According to the STEM Spotlight Awards, which promote careers in science, technology, engineering and mathematics, the Trans Mountain twinning project will generate 450 skilled trades jobs each year during the construction period for each of five “spreads” of the project. Those jobs include 105 heavy equipment operators, 170 labourers and welder helpers, 44 welders and 50 contract managers (foremen) for each spread.

But First Nations and environmental activists have threatened civil disobedience against the pipeline project on a scale not seen in B.C. since the 1990s War in the Woods over clear-cutting in Clayoquot Sound.

There could also be increased civil disobedience over fish farms and the Site C dam.

“I think we’re going to find out in 2018 whether Canada’s a land with the rule of law or whether Canada is on a track to being a Venezuela – a country with no law, lots of resources and inability to produce the things that it uses every day by everybody,” said Stewart Muir, executive director for Resource Works.

From forestry to mining and oil and gas, B.C.’s resource sectors have been benefiting from commodity price lifts.

Despite American softwood lumber duties, B.C. forestry companies are seeing strong profits, and mines that had been shut down have either already restarted or are expected to restart in 2018.

The one uncertainty for resource-sector companies is BC NDP government policy. From fish farms to fracking, all are up for some form of review by the new government.

A moratorium on new fish farm licence applications has been in place since 2015, and a special advisory panel on aquaculture, struck by the previous BC Liberal government, has been reviewing the aquaculture industry. It will provide the new government with a report early in the new year.

But the NDP already has some strong negative opinions about the industry.

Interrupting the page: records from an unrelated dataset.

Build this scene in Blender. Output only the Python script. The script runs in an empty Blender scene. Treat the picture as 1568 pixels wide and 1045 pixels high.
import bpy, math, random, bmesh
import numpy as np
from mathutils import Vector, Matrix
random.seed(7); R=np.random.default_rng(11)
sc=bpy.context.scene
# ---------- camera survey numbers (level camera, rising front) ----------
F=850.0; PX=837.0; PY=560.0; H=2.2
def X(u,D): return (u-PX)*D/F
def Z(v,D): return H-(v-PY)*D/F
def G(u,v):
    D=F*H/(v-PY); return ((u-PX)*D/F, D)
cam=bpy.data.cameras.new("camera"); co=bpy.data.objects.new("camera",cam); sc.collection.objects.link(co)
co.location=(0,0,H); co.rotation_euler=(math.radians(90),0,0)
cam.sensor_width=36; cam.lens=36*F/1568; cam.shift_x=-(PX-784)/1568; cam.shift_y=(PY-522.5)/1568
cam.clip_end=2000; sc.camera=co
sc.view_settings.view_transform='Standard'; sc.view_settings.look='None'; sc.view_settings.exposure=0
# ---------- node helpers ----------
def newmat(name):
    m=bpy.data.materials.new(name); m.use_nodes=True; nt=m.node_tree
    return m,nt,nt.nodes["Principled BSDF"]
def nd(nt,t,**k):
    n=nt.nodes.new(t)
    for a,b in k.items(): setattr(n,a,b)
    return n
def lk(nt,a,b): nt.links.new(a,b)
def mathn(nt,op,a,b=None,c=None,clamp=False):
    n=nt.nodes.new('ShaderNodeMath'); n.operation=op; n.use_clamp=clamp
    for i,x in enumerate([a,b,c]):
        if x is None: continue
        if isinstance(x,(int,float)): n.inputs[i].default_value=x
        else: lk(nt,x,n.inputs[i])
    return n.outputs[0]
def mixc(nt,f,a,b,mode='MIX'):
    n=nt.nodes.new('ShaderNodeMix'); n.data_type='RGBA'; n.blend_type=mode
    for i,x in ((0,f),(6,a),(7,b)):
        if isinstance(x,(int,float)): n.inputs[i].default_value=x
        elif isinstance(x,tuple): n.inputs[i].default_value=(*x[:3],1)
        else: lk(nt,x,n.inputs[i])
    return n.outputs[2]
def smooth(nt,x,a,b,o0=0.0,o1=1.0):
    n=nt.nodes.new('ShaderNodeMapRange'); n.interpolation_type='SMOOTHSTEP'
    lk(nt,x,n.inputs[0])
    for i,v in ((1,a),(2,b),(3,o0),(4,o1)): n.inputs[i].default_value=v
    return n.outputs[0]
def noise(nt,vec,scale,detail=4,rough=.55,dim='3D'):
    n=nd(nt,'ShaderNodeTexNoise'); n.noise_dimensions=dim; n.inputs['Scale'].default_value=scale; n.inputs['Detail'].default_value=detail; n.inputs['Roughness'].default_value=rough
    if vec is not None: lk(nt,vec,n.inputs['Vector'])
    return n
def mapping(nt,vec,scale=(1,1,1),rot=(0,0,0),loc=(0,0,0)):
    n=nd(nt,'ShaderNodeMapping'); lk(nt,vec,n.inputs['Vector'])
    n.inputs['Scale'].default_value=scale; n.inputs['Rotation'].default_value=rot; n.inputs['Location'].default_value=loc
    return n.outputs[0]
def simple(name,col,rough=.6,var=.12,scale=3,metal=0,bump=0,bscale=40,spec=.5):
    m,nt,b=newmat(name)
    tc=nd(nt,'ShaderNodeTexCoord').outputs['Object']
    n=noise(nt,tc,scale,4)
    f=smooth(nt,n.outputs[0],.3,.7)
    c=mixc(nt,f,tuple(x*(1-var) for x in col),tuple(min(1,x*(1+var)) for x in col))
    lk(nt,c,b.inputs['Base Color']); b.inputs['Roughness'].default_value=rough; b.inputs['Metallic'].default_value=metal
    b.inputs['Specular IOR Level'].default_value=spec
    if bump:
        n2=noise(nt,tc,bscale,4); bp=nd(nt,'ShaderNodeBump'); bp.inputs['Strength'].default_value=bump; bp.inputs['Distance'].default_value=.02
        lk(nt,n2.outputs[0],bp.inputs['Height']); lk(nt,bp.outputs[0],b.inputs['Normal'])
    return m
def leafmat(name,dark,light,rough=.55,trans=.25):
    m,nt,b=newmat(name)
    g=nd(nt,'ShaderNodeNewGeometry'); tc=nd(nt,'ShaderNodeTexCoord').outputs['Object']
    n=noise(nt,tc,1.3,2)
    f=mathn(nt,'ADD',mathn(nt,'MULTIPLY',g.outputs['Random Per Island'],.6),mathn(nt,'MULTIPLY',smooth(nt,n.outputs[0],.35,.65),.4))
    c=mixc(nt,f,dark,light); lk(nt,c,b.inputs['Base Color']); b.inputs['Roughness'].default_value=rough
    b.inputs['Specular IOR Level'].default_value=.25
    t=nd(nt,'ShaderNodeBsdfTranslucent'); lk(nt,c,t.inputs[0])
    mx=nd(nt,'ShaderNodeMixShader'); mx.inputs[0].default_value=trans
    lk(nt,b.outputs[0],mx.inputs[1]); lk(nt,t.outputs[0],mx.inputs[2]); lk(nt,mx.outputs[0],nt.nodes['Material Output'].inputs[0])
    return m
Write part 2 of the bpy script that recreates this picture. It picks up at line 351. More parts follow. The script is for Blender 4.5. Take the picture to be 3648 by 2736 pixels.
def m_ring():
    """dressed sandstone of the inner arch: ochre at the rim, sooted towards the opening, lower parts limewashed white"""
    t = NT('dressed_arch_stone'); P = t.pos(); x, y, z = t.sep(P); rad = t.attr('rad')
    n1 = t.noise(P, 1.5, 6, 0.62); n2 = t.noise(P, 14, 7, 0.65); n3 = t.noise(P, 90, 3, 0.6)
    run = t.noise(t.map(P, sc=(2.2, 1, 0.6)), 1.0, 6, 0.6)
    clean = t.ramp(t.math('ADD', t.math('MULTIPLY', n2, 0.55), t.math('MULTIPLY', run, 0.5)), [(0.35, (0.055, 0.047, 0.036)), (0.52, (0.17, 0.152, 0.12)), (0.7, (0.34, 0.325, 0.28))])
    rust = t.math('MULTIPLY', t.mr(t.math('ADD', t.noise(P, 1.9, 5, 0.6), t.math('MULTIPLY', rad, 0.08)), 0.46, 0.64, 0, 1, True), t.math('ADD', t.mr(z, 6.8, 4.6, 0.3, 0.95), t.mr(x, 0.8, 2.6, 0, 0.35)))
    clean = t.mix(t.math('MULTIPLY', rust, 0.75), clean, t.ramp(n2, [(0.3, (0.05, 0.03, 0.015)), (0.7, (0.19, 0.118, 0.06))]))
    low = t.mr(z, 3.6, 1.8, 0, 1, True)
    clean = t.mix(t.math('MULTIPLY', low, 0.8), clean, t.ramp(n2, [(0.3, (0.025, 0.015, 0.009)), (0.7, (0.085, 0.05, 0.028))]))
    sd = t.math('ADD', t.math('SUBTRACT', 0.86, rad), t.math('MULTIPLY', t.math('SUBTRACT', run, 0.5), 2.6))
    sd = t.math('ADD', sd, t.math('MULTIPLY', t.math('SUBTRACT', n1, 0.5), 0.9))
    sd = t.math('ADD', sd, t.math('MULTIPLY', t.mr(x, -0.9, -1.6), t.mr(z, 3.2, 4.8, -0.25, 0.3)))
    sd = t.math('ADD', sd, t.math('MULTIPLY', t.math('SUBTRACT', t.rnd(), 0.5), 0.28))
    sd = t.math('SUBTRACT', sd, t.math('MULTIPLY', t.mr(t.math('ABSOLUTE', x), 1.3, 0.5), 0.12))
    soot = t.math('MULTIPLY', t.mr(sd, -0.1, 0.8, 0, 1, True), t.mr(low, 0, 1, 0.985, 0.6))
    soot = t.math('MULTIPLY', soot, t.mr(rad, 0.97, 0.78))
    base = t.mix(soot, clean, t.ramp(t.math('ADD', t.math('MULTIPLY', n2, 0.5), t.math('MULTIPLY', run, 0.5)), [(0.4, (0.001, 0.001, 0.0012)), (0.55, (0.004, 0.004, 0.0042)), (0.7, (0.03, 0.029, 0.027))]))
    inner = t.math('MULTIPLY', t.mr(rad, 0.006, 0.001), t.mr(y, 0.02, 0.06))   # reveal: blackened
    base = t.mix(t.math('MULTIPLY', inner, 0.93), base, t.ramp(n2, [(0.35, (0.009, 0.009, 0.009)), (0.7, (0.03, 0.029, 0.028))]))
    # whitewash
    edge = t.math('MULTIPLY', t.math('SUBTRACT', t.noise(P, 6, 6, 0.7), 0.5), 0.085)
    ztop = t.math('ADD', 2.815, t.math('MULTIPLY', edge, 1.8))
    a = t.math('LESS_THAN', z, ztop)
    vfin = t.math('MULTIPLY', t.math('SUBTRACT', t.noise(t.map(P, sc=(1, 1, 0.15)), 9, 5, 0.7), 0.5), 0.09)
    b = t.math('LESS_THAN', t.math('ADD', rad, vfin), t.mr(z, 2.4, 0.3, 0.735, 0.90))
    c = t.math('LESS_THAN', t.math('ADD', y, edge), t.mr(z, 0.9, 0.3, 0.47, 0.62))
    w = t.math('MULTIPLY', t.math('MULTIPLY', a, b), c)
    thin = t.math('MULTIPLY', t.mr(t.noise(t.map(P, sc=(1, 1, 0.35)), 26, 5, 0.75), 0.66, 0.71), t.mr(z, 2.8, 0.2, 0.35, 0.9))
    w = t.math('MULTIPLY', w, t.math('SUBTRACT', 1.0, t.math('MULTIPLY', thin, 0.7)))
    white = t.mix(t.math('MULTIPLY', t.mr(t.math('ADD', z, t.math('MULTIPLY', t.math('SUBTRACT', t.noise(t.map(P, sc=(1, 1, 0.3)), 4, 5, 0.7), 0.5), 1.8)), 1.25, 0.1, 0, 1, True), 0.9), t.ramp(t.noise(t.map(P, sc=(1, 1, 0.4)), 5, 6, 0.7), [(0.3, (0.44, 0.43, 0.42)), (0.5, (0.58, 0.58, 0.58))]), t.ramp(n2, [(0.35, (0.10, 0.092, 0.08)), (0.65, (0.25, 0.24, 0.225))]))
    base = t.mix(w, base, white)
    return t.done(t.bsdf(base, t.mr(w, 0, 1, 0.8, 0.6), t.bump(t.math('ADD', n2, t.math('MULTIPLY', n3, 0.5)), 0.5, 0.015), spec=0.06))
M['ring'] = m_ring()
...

In October, B.C. Agriculture Minister Lana Popham threatened not to renew a tenure for Marine Harvest’s Port Elizabeth fish farm, which is up for renewal in 2018, due to opposition from First Nations and anti-fish-farm activists.

Premier John Horgan offered little reassurance to the industry when he seemed to suggest closed-containment systems – which have yet to turn a profit, despite millions in government subsidies – as the way forward for salmon aquaculture in B.C.

Ultimately, Muir thinks the NDP government will recognize the value salmon farming provides to the B.C. economy.

“The premier is going to have to consider the number of jobs, the export value, what that means for the health of the economy in B.C. as to how this fits in,” he said.“I think it’s too valuable of an industry to just let go.”

The most significant development for mining might not be the approval or construction of new mines so much as the restarting of idled ones.

One of B.C.’s more controversial mining projects is the Ajax copper mine just outside of Kamloops. In 2018, a decision from the federal Ministry of Environment could decide the proposed mine’s fate.

A prolonged decline in commodity prices resulted in several metallurgical coal and mineral mines shutting down in B.C. in recent years. Two of the met coal mines have since restarted under new owner Conuma Coal Resources Ltd., and Bryan Cox, CEO of the Mining Association of BC, said a number of idled mineral mines are expected to restart in 2018.

One of them is Vancouver Island’s Myra Falls mine. In November, Swiss mining company Nyrstar raised US$118.5 million through a private placement to restart the lead-zinc mine.

Cox also said Conuma is planning to restart the Willow Creek met coal mine in 2018, which would be the third former Walter Energy mine in B.C. to restart.

As for oil and gas, energy companies have been investing billions in the liquids-rich Montney formation in northeastern B.C., despite uncertainty over an LNG industry ever taking off. Whether that level of investment will continue in 2018 under the new BC NDP government is open to debate.

At the end of November, the Fraser Institute published an industry survey that found falling investor confidence in both B.C and Alberta.

“British Columbia’s score dropped significantly this year,” the survey stated, “and investors now view this province as Canada’s least attractive jurisdiction for investment.”

There is a perception that the NDP government is hostile toward oil and gas – a perception B.C. Energy, Mines and Petroleum Resources Minister Michelle Mungall has strived, both in the legislature and in public, to change.

In question period, Mungall has asserted her government’s support for the natural gas and LNG industries. She also appeared in November at a Greater Vancouver Board of Trade discussion with LNG Canada’s CEO, where she confirmed her government is giving serious consideration to the concerns LNG Canada has expressed over issues like tax competitiveness.

But the industry in B.C. is facing rising carbon taxes, and the NDP government plans to initiate a scientific review of hydraulic fracturing in B.C.

But Muir doesn’t think that will be a major obstacle.

“I don’t think there’s any reason to think the gas industry in B.C. has got a target on its back,” he said. “It’s got the right culture of continuous improvement to survive what it’s required to do.”

As for B.C.’s forestry sector, it is enjoying a period of prosperity, despite new duties of approximately 20% slapped on softwood lumber exports to the U.S.

According to Wood Resources International, softwood lumber prices hit an all-time high in the U.S. in 2017’s third quarter, driven by new housing starts and a strong renovation and remodelling market.

That demand is expected to continue, especially given an anticipated spike in demand for lumber for rebuilding in the wake of hurricanes that pounded the southern U.S. in 2017.

“Fortunately, prices have been fairly robust and markets have been pretty good for the lumber in the U.S.,” said Susan Yurkovich, CEO of the Council of Forest Industries. “So that has really insulated us a bit from these additional duties.”